Il punto è che nei deliri di chiunque abbia simili problemi o coltivi simili visioni del reale, è sempre possibile intravedere dei fili rossi, ma qui è il regista che mi deve mettere in condizione di capire qualcosa dei deliri allucinanti e allucinati di Newton, i suoi desideri di tornare e la sua deviazione più grande, quella cupa figura che appare in scena somigliante a Andy Warhol e che potrebbe rappresentare l’omicida che si nasconde in Newton, che si nasconde a Newton e che potrebbe essere il suo primo, stesso omicida.
E ancora il recesso mentale della protagonista al femminile che diventa Mary Lou, la donna amata un tempo da Newton, anche se si dimentica del tutto che il suo desiderio principale qui rimane quello di tornare sul suo pianeta, dalla sua famiglia. Insomma, un gran caos, e mi domando quanto ne avrei potuto godere se fossi venuto a teatro digiuno di queste conoscenze.
Lo spettacolo resta comunque godibile a livello musicale. Come già detto Agnelli sa cantare, i musicisti danno un’interpretazione musicale completa e intensa, sono ben più che una cover band, sono forse loro i veri protagonisti di questo Lazarus troppo gotico e troppo ridondante, che sceglie di raccontare una trama pesante lavorando per mettere in scena il vortice, per alimentare il caos, mai per dirimerlo, le speranze di Newton appaiono futili già sul nascere, questo spazio fra la realtà e la psicosi non deve morire mai, Bowie lo sapeva, Malosti a quanto pare no, o almeno non del tutto.

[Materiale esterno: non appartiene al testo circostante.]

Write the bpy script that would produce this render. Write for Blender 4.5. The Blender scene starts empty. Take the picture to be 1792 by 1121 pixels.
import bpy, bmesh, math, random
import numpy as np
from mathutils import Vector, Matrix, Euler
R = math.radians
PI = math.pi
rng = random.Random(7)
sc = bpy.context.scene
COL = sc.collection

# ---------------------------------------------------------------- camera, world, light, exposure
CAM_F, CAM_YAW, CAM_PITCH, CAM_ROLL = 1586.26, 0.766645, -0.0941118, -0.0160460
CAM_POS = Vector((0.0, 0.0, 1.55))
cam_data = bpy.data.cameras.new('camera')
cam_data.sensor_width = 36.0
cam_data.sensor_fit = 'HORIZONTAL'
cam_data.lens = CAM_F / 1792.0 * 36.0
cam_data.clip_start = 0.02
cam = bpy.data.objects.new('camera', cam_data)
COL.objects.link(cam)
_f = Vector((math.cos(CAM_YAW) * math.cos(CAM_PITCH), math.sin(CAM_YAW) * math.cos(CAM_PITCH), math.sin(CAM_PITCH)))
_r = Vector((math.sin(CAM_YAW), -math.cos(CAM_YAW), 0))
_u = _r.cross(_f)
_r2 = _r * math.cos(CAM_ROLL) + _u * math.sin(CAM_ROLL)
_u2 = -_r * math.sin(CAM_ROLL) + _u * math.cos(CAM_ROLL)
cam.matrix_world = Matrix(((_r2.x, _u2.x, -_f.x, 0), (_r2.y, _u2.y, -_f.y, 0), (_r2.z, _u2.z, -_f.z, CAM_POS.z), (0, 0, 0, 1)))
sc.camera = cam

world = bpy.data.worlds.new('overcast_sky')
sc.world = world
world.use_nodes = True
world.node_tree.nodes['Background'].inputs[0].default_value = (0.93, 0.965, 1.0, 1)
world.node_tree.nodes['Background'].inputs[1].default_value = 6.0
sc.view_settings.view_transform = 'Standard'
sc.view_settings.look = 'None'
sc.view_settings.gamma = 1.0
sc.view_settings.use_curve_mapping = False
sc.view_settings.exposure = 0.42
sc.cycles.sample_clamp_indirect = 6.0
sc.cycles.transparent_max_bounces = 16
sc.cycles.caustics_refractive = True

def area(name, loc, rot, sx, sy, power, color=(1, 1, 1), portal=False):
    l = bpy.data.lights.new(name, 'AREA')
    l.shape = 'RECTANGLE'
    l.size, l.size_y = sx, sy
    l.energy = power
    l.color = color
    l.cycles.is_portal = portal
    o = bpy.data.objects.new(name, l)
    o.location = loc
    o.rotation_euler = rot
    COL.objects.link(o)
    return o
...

Un plauso per Casadilego, l’allucinazione che prova a uscire da se stessa attraverso la propria voce cristallina, aperta, una serie di interpretazioni convincenti, che non posso che sollevare a punto di forza ineliminabile di quest’opera, la cui godibilità passa attraverso la sua spontaneità vocale e interpretativa, condizione che personalmente avrei curato meglio negli altri personaggi.